Data provided:
------------------------------------------------------------
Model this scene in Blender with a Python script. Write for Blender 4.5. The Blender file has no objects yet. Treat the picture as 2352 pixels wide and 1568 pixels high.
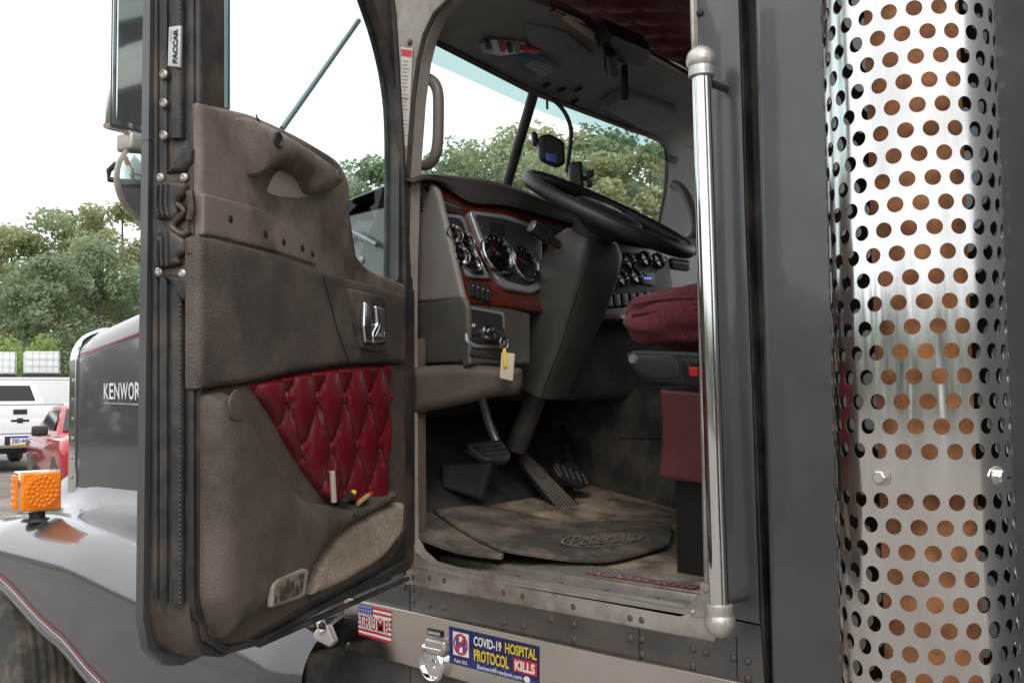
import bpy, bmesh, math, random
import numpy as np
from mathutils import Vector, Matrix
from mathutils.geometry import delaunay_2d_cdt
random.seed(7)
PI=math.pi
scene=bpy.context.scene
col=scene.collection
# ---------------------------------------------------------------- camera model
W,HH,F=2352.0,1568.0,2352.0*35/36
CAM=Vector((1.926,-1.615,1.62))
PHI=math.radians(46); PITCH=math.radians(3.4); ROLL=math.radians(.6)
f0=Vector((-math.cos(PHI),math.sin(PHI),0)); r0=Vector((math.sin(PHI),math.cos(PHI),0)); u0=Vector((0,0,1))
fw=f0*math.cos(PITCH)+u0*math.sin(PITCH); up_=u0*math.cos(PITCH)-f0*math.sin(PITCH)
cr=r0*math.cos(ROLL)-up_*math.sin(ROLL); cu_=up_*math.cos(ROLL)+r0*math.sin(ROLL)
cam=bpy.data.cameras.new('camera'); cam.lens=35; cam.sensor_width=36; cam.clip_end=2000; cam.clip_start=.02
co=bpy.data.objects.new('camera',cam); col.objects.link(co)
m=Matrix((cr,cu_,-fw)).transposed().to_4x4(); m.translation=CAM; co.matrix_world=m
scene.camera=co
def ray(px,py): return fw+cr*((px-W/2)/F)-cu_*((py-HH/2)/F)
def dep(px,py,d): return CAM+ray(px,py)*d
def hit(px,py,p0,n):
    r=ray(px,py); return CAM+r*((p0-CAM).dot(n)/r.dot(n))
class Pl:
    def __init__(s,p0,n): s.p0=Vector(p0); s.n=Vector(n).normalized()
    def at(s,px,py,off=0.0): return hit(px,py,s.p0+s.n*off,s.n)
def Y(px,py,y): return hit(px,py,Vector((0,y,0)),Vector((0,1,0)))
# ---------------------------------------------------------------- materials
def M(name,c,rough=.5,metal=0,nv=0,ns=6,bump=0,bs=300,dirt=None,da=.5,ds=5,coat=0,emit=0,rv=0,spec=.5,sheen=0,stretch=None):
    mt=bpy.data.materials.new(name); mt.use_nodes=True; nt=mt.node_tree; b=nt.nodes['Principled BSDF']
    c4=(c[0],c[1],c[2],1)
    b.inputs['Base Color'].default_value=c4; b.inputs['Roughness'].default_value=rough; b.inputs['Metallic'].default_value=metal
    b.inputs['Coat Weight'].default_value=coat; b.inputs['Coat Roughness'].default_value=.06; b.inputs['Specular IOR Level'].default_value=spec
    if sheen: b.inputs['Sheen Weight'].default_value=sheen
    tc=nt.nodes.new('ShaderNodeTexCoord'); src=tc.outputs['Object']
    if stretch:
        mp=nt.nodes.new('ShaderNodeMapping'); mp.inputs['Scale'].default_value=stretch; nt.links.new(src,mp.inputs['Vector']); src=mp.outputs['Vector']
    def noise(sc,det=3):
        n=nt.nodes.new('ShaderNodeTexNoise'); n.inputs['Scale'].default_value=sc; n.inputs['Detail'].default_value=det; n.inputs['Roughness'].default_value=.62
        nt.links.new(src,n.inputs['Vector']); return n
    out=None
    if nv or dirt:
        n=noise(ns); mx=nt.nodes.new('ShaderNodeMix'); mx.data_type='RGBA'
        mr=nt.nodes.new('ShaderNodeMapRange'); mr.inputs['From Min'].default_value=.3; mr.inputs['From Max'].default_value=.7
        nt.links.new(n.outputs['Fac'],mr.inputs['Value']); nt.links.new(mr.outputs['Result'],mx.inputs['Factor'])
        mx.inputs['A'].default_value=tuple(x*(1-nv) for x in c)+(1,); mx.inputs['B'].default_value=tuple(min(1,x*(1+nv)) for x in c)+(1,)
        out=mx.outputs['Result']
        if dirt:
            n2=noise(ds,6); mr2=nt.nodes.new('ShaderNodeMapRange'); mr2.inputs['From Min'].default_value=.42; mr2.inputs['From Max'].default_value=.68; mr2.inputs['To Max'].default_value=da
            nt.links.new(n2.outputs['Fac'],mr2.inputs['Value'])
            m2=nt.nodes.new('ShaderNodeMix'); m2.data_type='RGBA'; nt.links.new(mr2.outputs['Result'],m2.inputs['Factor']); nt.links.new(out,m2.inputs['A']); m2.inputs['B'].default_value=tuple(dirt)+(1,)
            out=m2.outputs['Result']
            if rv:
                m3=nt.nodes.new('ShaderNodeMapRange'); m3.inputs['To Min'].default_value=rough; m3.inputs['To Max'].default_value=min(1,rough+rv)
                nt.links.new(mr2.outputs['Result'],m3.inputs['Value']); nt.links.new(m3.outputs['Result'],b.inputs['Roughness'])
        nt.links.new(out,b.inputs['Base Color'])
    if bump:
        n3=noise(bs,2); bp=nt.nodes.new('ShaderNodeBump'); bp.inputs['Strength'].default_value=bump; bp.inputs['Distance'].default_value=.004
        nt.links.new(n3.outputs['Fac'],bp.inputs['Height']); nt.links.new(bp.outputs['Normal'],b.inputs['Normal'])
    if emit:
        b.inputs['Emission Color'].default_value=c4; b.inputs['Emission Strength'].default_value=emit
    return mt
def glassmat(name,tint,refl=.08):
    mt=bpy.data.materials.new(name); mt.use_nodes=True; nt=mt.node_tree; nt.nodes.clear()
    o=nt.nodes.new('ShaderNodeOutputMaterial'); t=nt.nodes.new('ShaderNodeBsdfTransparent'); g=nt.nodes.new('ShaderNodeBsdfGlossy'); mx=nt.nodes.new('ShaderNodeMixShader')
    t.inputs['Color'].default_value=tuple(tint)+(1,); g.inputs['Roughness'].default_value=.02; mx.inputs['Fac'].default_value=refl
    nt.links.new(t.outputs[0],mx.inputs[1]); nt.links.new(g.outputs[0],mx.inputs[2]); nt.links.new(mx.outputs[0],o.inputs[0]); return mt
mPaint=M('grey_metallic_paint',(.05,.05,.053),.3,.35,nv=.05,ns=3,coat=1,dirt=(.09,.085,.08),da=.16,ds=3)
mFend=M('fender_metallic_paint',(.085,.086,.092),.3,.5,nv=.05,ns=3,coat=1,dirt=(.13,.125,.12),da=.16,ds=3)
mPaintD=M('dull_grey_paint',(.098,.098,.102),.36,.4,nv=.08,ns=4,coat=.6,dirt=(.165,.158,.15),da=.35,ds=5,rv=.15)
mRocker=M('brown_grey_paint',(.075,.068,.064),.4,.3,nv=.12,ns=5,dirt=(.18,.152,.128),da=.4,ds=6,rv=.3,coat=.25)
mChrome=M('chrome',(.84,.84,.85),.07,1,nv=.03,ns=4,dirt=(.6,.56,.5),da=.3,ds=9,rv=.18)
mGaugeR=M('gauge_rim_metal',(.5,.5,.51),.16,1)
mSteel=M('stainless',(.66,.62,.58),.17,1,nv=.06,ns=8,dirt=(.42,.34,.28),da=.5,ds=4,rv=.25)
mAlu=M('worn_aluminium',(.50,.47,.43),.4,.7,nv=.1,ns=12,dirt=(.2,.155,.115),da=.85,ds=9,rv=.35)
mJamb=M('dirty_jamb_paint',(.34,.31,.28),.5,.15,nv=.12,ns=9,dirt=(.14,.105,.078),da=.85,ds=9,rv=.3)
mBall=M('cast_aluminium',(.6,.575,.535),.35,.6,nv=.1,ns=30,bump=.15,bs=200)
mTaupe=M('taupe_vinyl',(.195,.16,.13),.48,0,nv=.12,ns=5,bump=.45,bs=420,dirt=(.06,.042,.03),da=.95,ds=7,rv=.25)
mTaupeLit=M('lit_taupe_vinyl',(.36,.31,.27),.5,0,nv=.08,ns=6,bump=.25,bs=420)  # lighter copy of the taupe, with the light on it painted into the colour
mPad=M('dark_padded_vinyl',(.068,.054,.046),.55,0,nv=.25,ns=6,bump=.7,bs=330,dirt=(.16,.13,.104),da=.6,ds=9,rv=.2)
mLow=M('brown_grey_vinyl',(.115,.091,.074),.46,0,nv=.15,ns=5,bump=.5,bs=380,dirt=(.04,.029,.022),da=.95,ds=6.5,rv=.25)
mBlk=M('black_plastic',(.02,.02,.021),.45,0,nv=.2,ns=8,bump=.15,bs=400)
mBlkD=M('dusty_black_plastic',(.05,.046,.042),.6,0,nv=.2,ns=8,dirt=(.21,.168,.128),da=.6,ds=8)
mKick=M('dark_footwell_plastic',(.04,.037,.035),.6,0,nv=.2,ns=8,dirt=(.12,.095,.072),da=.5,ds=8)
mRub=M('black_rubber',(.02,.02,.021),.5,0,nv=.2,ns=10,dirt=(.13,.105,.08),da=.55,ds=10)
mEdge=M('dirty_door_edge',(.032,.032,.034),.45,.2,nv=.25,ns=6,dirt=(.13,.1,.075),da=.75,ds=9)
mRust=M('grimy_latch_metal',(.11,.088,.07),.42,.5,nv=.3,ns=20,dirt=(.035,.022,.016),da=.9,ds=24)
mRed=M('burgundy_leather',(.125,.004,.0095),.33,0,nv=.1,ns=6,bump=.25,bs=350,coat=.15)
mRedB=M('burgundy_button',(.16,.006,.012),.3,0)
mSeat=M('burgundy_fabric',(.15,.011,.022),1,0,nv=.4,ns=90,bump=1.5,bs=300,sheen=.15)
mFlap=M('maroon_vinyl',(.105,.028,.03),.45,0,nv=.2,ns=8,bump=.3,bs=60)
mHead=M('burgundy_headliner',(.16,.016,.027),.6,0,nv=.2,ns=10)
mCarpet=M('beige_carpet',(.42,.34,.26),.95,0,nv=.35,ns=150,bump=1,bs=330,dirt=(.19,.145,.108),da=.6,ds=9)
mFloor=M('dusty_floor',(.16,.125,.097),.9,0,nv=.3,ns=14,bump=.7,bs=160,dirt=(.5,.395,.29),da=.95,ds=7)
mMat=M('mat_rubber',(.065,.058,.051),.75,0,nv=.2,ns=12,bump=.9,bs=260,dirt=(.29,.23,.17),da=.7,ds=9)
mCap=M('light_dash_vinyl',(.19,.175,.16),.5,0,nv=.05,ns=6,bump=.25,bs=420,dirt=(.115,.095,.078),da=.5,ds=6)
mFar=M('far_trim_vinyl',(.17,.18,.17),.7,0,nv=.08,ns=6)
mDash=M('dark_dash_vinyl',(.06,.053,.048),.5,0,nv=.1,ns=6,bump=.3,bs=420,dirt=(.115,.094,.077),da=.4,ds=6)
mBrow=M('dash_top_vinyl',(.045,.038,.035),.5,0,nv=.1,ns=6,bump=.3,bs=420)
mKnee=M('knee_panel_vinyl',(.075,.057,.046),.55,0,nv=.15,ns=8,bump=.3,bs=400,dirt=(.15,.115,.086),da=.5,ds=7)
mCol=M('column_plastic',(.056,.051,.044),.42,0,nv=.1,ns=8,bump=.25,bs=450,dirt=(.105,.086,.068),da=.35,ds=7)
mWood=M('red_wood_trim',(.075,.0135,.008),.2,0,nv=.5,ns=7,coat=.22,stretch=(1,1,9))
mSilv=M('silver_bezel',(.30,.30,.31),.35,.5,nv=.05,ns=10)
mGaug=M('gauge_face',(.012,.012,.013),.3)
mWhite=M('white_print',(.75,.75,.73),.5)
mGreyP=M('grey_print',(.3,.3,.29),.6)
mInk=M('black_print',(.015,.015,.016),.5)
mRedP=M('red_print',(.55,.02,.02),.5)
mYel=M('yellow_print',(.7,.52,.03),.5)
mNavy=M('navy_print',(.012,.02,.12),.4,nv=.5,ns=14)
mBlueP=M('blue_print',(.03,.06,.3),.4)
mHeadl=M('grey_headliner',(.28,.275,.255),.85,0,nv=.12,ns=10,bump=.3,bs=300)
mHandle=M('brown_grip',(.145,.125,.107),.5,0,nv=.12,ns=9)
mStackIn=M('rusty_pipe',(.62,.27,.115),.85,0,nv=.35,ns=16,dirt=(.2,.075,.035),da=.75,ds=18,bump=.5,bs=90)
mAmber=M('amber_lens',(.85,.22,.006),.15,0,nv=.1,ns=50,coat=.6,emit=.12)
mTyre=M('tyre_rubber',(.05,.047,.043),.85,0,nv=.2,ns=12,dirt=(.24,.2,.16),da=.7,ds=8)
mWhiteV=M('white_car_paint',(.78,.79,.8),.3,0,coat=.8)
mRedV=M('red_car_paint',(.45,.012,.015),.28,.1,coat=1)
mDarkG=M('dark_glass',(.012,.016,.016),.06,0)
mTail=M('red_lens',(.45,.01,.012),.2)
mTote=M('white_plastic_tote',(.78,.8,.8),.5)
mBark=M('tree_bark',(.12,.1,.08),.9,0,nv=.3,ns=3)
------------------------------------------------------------
Work to complete: Report how many lines contain "scene". Give nothing but the number.

Exercise result: 4